Actually, it wasn’t a mistake. A Lot Like Love, with Kutcher and Amanda Peet, remains one of my favorite assembly line romantic comedies
since I got my film critic cap. While somewhat undermined by a cookie-cutter bad-timing premise, the movie actually cared about its characters
as something more than random slapstick generators. Which makes it stand out, given the genre.
It also boasted a competent director
(Calendar Girls’ Nigel Cole) who located in Kutcher an awkward Midwestern innocence, a little Henry
Fonda-like, that only emerges if you shake well. He also got Kutcher to tone down his sit-com mugging. It was almost like he was a real actor.
Almost.
What
Happens in Vegas is a step backward – way, way backward.
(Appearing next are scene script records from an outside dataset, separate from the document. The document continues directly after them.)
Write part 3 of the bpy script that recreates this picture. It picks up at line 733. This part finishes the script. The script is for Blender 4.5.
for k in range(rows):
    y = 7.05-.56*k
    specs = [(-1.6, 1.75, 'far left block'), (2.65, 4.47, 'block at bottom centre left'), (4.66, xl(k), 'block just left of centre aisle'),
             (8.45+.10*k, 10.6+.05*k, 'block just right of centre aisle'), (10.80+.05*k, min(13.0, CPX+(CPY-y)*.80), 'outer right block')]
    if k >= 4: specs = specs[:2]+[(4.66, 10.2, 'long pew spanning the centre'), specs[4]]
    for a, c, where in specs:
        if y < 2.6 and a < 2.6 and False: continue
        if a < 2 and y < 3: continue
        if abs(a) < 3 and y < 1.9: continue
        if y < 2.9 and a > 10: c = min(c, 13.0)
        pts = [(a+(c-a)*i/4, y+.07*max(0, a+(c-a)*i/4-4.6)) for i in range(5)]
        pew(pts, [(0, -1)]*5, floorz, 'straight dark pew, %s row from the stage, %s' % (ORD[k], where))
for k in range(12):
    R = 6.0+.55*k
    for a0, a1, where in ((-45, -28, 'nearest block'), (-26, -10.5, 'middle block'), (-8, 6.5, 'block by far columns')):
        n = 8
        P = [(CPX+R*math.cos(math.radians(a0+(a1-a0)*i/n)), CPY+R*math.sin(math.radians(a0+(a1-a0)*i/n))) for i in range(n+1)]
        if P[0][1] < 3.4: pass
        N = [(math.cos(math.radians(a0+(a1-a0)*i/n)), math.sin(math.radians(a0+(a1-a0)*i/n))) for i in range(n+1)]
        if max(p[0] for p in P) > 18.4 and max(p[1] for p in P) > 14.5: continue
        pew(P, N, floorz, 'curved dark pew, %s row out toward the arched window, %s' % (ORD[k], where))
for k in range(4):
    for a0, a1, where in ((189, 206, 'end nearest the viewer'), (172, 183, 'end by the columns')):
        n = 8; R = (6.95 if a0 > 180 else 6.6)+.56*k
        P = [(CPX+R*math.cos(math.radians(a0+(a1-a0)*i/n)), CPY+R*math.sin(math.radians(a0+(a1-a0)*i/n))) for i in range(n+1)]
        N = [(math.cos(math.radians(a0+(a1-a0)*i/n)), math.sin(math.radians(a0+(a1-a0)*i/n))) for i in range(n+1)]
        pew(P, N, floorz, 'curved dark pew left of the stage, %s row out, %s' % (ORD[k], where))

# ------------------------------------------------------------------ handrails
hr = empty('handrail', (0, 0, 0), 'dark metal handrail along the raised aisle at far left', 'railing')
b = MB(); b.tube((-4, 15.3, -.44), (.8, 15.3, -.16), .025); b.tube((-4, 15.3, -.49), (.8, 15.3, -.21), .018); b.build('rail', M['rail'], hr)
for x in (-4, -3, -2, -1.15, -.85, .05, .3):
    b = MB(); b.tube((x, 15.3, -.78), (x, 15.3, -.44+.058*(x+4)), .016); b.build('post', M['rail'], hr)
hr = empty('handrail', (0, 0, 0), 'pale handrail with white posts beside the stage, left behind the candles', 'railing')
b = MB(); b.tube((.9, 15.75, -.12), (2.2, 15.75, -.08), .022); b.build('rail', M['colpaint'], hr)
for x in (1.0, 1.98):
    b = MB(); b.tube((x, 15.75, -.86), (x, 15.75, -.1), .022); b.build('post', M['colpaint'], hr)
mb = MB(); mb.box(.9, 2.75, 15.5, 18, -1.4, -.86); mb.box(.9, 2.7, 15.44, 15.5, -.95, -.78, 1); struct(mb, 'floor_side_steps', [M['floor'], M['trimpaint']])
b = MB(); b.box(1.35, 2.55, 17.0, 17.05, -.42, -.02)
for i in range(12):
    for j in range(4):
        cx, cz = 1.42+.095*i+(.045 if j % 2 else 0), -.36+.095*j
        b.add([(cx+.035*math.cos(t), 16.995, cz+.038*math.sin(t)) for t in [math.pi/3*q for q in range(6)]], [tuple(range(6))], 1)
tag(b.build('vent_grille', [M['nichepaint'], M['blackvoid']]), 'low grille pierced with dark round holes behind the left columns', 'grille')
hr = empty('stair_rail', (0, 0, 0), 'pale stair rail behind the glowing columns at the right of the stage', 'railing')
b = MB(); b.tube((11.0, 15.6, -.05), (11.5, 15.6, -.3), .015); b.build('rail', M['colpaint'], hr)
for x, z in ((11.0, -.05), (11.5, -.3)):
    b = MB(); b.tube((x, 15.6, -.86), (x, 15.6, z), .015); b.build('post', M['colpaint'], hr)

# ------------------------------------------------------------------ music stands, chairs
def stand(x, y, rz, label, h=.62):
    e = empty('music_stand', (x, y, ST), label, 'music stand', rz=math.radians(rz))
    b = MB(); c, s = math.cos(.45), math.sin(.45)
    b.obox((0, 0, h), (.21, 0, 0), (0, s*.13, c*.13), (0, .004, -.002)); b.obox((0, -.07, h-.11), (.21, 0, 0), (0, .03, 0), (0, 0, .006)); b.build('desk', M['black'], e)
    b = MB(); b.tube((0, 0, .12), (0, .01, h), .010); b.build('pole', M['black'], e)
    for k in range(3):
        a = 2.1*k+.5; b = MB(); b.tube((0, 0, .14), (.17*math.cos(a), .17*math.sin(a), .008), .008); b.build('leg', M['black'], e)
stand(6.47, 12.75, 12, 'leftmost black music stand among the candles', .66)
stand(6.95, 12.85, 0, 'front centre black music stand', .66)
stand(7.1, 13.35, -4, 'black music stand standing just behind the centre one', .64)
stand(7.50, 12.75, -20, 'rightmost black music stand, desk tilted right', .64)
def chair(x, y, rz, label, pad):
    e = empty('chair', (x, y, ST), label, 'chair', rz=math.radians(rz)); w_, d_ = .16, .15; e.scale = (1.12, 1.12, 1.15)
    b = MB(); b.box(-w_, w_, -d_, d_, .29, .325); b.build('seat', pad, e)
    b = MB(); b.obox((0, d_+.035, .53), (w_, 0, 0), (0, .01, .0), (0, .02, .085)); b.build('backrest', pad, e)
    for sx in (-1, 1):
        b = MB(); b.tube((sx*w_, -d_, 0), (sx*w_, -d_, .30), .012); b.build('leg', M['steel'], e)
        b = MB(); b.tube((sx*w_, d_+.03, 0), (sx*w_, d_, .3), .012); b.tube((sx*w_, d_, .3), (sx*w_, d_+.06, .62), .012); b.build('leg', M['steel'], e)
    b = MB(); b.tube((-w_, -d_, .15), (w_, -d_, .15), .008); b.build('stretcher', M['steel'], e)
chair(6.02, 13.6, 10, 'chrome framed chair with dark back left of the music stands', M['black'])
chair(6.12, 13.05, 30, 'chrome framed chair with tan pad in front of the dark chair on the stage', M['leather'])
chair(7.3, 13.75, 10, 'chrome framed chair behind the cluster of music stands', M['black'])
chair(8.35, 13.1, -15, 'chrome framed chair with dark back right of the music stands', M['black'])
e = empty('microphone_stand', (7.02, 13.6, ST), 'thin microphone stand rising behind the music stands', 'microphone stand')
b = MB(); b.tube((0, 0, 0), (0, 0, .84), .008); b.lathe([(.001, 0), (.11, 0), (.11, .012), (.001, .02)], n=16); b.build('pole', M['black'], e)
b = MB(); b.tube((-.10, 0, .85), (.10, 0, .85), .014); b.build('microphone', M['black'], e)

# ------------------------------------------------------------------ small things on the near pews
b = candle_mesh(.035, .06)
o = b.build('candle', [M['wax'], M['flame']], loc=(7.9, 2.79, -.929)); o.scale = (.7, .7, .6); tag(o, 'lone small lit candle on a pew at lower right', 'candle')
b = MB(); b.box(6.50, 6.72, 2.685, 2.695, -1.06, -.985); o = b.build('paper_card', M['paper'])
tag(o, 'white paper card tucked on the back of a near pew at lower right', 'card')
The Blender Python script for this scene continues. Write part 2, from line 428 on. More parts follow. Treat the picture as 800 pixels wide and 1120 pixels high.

And it doesn’t bother to
be hush-hush about it. In fact, it’s not hush-hush about it at all.
This Kutcher-Cameron Diaz pairing stumbles
over more than the word “cinematography.” I can recap the plot in two-word sentences. Watch: She’s dumped. He’s fired. Vegas calls. Get drunk.
Get hitched. Win big. Attempt Splitsville. Judge denies. Unhappily ever after. OK, OK, that last one has three. And it’s not actually a
sentence.
Actually, this is a pretty good concept.
You have American values in opposition to American dreams. In the hands of Howard Hawks it might have amounted to something quite splendid.
But Dear Reader, perhaps it hasn’t escaped your notice – Howard Hawks is too dead to save it.
The “comedic” shrieking is on Viagra. Or Cialis. It’s in danger of needing to call the doctor for a four-hour erection. Kutcher
and Diaz grab each other’s throats like cartoon cat and mouse – peeing in the sink, setting each other up for adultery, anything that might
drive the other to leave the whole $3 million. Do these people have lives when they’re not on camera? Could anyone stay in this orgasmically
obnoxious mood for six months? Not without landing in intensive care.
Naturally, if the film goes to 11 that
means Kutcher goes to 15. And holds it. The whole time. The mugging is back. The blinking never
left. I worry about his blood pressure.
Yet in the final 10 minutes, Kutcher reels
back the innocence. The ending is complete balderdash, but at least he seems sincere. And it’s at a moment like this that one could wonder if
in a parallel universe, his identical twin cousin Ashley Kutcher might not be earning a living as a competent romantic lead.
Then the extra scenes appear as the credits
roll. He’s right back to shouting, pointing, mugging, and annoying. Oh well.